--- START Information shown ---

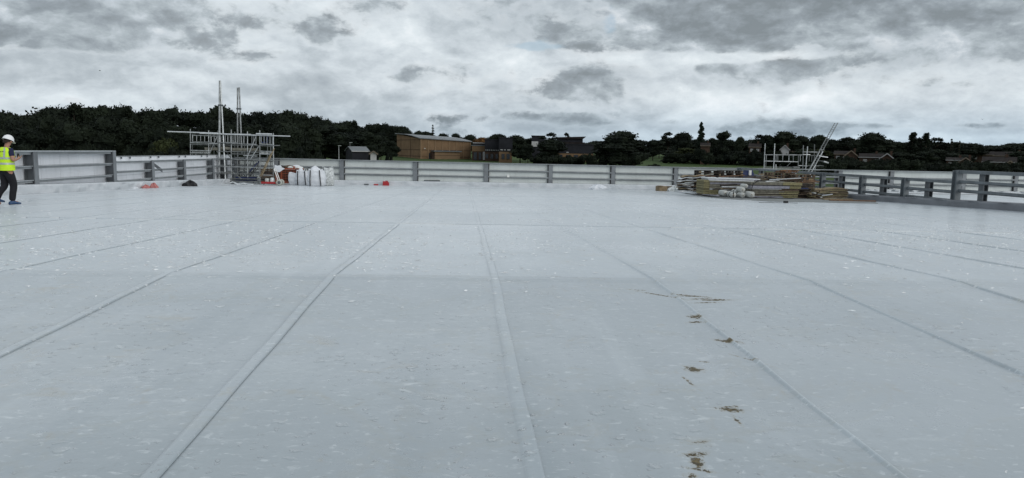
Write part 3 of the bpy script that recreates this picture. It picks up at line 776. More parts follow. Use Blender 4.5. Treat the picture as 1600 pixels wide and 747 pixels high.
make_kind('tower', [(.02*math.sin(i*2.3), .02*math.cos(i*1.9), .12+.82*i/17, .075*math.sin(math.pi*(.22+.70*i/17))**.7+.012*math.sin(i*3), .075*math.sin(math.pi*(.22+.70*i/17))**.7, .055) for i in range(18)], 3400, .016, 5, leaf_b, .9)
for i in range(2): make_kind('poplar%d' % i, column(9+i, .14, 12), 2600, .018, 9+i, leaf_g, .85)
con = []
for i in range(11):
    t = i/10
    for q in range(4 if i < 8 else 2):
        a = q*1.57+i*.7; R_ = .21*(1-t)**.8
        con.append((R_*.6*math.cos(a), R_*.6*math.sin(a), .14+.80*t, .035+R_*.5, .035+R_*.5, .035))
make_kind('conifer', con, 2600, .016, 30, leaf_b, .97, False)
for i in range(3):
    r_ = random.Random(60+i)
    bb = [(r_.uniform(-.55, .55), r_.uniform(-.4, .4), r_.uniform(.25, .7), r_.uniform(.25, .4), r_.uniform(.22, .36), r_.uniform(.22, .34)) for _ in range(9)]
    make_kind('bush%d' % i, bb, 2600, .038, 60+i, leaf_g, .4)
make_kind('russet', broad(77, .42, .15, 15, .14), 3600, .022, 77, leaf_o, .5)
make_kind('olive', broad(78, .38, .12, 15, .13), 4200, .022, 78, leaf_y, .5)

def tree(kind, px, top, width_px, dist, label, cat='tree', group=None, name='tree', top_z=None):
    cr, tr, zt, wd = KIND[kind]
    g = gpt(px, dist); H_ = (far(px, top, dist).z if top_z is None else top_z)-g.z
    if H_ < .5: return
    sc = H_/zt; wm = width_px*(1.28 if px > 640 and 'poplar' not in kind and kind not in ('tower', 'conifer') else 1.0)/FPX*dist*math.sqrt(1+((px-724)/FPX)**2)**0/wd
    root = thing(name, label, cat, g, group)
    q = Quaternion((0, 0, 1), random.uniform(0, 6.28))
    link('crown', cr, root, g, q, (wm, wm, sc)); link('trunk', tr, root, g, q, (min(wm, sc), min(wm, sc), sc))
    return root
def skyline(pts, px):
    for (a, ya), (b_, yb) in zip(pts[:-1], pts[1:]):
        if px <= b_: return ya+(yb-ya)*(px-a)/(b_-a)
    return pts[-1][1]
# the long wood on the left
WOODTOP = [(-120, 172), (0, 172), (22, 168), (45, 178), (60, 172), (85, 160), (120, 161), (140, 163), (160, 160), (195, 158), (215, 168), (240, 170), (262, 165), (300, 166), (343, 162), (370, 168), (400, 169), (430, 172),
           (470, 168), (500, 174), (520, 184), (550, 190), (580, 190), (605, 192), (625, 194), (645, 204), (660, 205)]
def seg(px):
    for lim, w_ in ((150, 'above the tall parapet'), (290, 'left of the scaffold'), (440, 'behind the scaffold'), (545, 'above the white sacks')):
        if px < lim: return w_
    return 'beside the brick hall'
px = -115; i = 0
while px < 655:
    wpx = random.uniform(62, 92) if px < 480 else random.uniform(48, 70)
    d = random.uniform(150, 170) if px < 480 else random.uniform(232, 250)
    if px > 575: d = random.uniform(365, 390); wpx *= .6
    tree(random.choice(['broad%d' % k for k in range(5)]), px, skyline(WOODTOP, px)+random.uniform(-2, 6), wpx, d,
         'tall dark tree on the skyline of the left wood, '+seg(px), group='skyline trees of the left wood '+seg(px))
    px += wpx*.30; i += 1
px = -110
while px < 590:
    tree(random.choice(['broad%d' % k for k in range(5)]), px, skyline(WOODTOP, px)+random.uniform(12, 34), random.uniform(60, 90), random.uniform(132, 145) if px < 470 else random.uniform(224, 230),
         'lower front tree of the left wood, '+seg(px), group='lower trees of the left wood '+seg(px))
    px += 22
px = -110
while px < 505:
    tree(random.choice(['bush0', 'bush1', 'bush2']), px, random.uniform(222, 234) if px < 500 else random.uniform(236, 243), random.uniform(44, 64), random.uniform(116, 126) if px < 500 else random.uniform(128, 147),
         'low thicket at the foot of the left wood, '+seg(px), 'bush', 'undergrowth of the left wood '+seg(px), 'bush')
    px += 20 if px < 500 else 26
for px in range(584, 668, 9):
    tree('broad%d' % (px % 5), px, skyline(WOODTOP, px)+random.uniform(-1, 4), 34, 352+px % 7, 'dark tree of the wood directly behind the left end of the brick hall', group='wood trees behind the brick hall')
for px in range(586, 622, 9):
    tree('broad%d' % (px % 5), px, skyline(WOODTOP, px)+26, 30, 270, 'lower dark tree between the pale sheds and the brick hall', group='trees between the sheds and the brick hall')
tree('open0', 118, 158, 46, 149, 'thin-topped tree with sky gaps on the left skyline, above the tall parapet bays', name='tree')
tree('open1', 205, 162, 30, 149, 'small thin-topped tree with sky gaps, left of the two scaffold masts', name='tree')
tree('open0', 553, 186, 24, 228, 'thin-topped tree on the falling skyline left of the buff brick hall', name='tree')
tree('olive', 262, 214, 60, 128, 'slightly olive tree low in the left wood, left of the scaffold', name='tree')

# middle: beyond and around the school buildings
for px, top, wpx, d, k, lab in [
    (676, 194, 16, 340, 'conifer', 'spiky tall tree rising behind the roof of the buff brick hall'),
    (655, 203, 22, 330, 'broad1', 'rounded tree behind the left end of the buff brick hall roof'),
    (693, 207, 24, 350, 'broad2', 'dark tree just right of the spiky one above the hall roof'),
    (713, 207, 24, 350, 'broad3', 'dark tree behind the middle of the hall roof'),
    (733, 209, 24, 350, 'broad0', 'dark tree behind the right end of the hall roof'),
    (753, 213, 26, 325, 'russet', 'russet leaved tree right of the buff brick hall'),
    (775, 208, 34, 380, 'broad1', 'broad tree behind the dark flat-topped school block'),
    (805, 210, 34, 380, 'broad2', 'broad tree behind the right-hand dark school block'),
    (813, 213, 34, 262, 'broad3', 'dense dark tree standing right of the school block windows'),
    (825, 224, 22, 258, 'broad4', 'low dark tree beside the narrow dark tower'),
    (858, 206, 30, 262, 'open1', 'ragged tree with thin crown in front of the long school roof'),
    (862, 216, 44, 255, 'broad0', 'dense tree in front of the long school roof'),
    (884, 206, 14, 300, 'open0', 'small wispy treetop above the long school roof'),
    (968, 202, 92, 250, 'wide0', 'largest rounded tree, standing right of the long school roof'),
    (1043, 205, 24, 330, 'open0', 'thin-topped tree with sky gaps right of the largest rounded tree'),
    (1066, 205, 34, 320, 'broad2', 'smooth domed tree left of the tall narrow conifer'),
    (1094, 189, 14, 300, 'tower', 'tall narrow conifer rising clear of the skyline'),
    (1112, 214, 20, 310, 'broad4', 'low domed tree right of the tall narrow conifer'),
    (1131, 203, 32, 300, 'broad3', 'flat-topped tree with loose crown between the conifer and right scaffold'),
    (1154, 212, 16, 320, 'broad1', 'small round treetop left of the right scaffold'),
    (1020, 217, 26, 330, 'broad1', 'low tree at the right shoulder of the largest rounded tree'),
    (1172, 219, 22, 330, 'conifer', 'small pointed treetop near the thin aerial'),
    (1187, 209, 26, 300, 'open1', 'loose tree just left of the right scaffold uprights'),
    (1200, 209, 30, 300, 'broad0', 'bushy tree behind the left scaffold uprights on the right'),
    (1226, 203, 44, 300, 'broad2', 'highest rounded tree behind the right scaffold'),
    (1250, 210, 34, 300, 'broad3', 'rounded tree above the middle of the right scaffold'),
    (1278, 209, 32, 300, 'broad4', 'rounded tree behind the foot of the leaning ladder'),
    (1300, 216, 26, 310, 'broad0', 'tree immediately right of the leaning ladder'),
    (1322, 213, 34, 300, 'open0', 'sloping crowned tree with a sky gap right of the ladder'),
    (1336, 216, 34, 310, 'broad1', 'low tree behind the house with a sloping bargeboard'),
    (1363, 205, 50, 290, 'broad2', 'tall rounded tree standing over the gabled house'),
    (1386, 216, 30, 300, 'broad3', 'shoulder tree right of the tall rounded one by the gabled house'),
    (1403, 220, 26, 320, 'broad4', 'low tree left of the twin poplars'),
    (1424, 205, 22, 320, 'poplar0', 'left one of the twin poplars on the right skyline'),
    (1446, 206, 22, 320, 'poplar1', 'right one of the twin poplars on the right skyline'),
    (1437, 214, 16, 330, 'poplar0', 'small tree squeezed between the twin poplars'),
    (1463, 214, 30, 330, 'open1', 'tree with thin flat top right of the twin poplars'),
    (1485, 216, 18, 320, 'conifer', 'spiky conifer right of the twin poplars'),
    (1498, 219, 10, 320, 'conifer', 'slim conifer right of the spiky one'),
    (1517, 222, 36, 330, 'broad0', 'dark domed tree right of the slim conifer'),
    (1412, 222, 40, 350, 'broad2', 'rounded tree behind the gap left of the twin poplars'),
    ]:
    tree(k, px, top, wpx, d, lab)
def rseg(px):
    for lim, w_ in ((1080, 'left of the tall conifer'), (1190, 'right of the tall conifer'), (1300, 'behind the right scaffold'), (1410, 'left of the twin poplars'), (1500, 'around the twin poplars')):
        if px < lim: return w_
    return 'right of the twin poplars'
gr = 'far trees along the right skyline'
for px in range(1000, 1680, 15):
    top = skyline([(1000, 217), (1100, 216), (1160, 218), (1250, 214), (1400, 219), (1500, 221), (1550, 226), (1575, 224), (1620, 219), (1700, 217)], px)
    tree(random.choice(['broad0', 'broad1', 'broad2', 'broad3', 'broad4']), px, top+random.uniform(-1, 4), random.uniform(34, 50), random.uniform(360, 420),
         'small dark tree in the farthest belt, '+rseg(px), group='farthest trees '+rseg(px))
for px in range(648, 960, 17):
    tree(random.choice(['broad0', 'broad1', 'broad2', 'broad3', 'broad4']), px, random.uniform(213, 217) if px < 860 else random.uniform(219, 223), random.uniform(32, 48), random.uniform(400, 440),
         'small dark tree in the far belt behind the school buildings', group='far trees behind the school buildings')
# trees in the middle distance on the right
gm = 'garden trees below the right skyline'
for px in range(1052, 1680, 17):
    top = random.uniform(226, 236)+(px-1000)*.012
    if any(abs(px-h) < w_ for h, w_ in ((1226, 12), (1246, 10), (1390, 14), (1352, 10), (1331, 12), (1510, 14), (1560, 26), (1528, 8), (1101, 8), (1178, 9), (1315, 9))): top += 14
    tree(random.choice(['broad0', 'broad1', 'broad2', 'broad4', 'olive']), px, top, random.uniform(32, 46), random.uniform(303, 320) if px < 1250 else random.uniform(272, 292),
         'dark garden tree below the skyline, '+rseg(px), group='garden trees '+rseg(px))
for k_, (a_, b_, t_) in enumerate(((1101, 26, 229), (1178, 26, 231), (1226, 22, 235), (1246, 28, 238), (1330, 30, 244), (1313, 24, 241), (1362, 30, 246), (1399, 24, 246), (1386, 20, 251))):
    tree('bush%d' % (k_ % 3), a_, t_, b_, 255 if a_ > 1300 else 282, 'dark bush half hiding '+('the small house below the tall conifer', 'the house left of the right scaffold', 'the wall below the bright white gable', 'the broad brown-roofed house', 'the house with a sloping bargeboard', 'the house just right of the ladder', 'the long house with a pale ridge', 'the right end of the white-edged gable house', 'the middle of the white-edged gable house')[k_], 'bush', None, 'bush')
gh = 'hedge bushes beyond the right side of the roof'
for px in range(1048, 1170, 11):
    tree(random.choice(['bush0', 'bush1', 'bush2']), px, random.uniform(236, 241), random.uniform(26, 36), 298+random.uniform(-3, 3), 'dark hedge bush bordering the grass field left of the right scaffold', 'bush', 'hedge along the grass field', 'bush')
for px in range(1175, 1690, 16):
    top = 246.5+(px-1175)*.013+random.uniform(-3, 3)
    if px < 1245: top = 246+random.uniform(-3, 2)
    tree(random.choice(['bush0', 'bush1', 'bush2']), px, top, random.uniform(28, 42), (215 if px > 1262 else 288)+random.uniform(-8, 8), 'dark bush just above the parapet top, '+rseg(px), 'bush', 'bushes above the parapet '+rseg(px), 'bush')
for px in range(838, 1008, 17):
    tree(random.choice(['bush0', 'bush1', 'bush2']), px, random.uniform(238, 243), random.uniform(24, 34), random.uniform(238, 246), 'dark bush at the foot of the trees behind the middle of the parapet', 'bush', 'bushes behind the middle of the parapet', 'bush')
tree('bush1', 1024, 255, 22, 215, 'low dark bush at the left corner of the grass field', 'bush', name='bush')
for px, top, wpx, lab in ((584, 226, 20, 'round bush behind the small pale roof left of the hall'), (606, 236, 14, 'small bush next to the left wall of the buff brick hall'), (485, 236, 30, 'rounded bush between the scaffold and the lamp posts')):
    tree('bush2', px, top, wpx, 200, lab, 'bush', name='bush')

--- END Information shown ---

## Exercise goal
Looking at the listing above, how many of its lines contain the string "russet"? Give the number alone.

## Task answer
2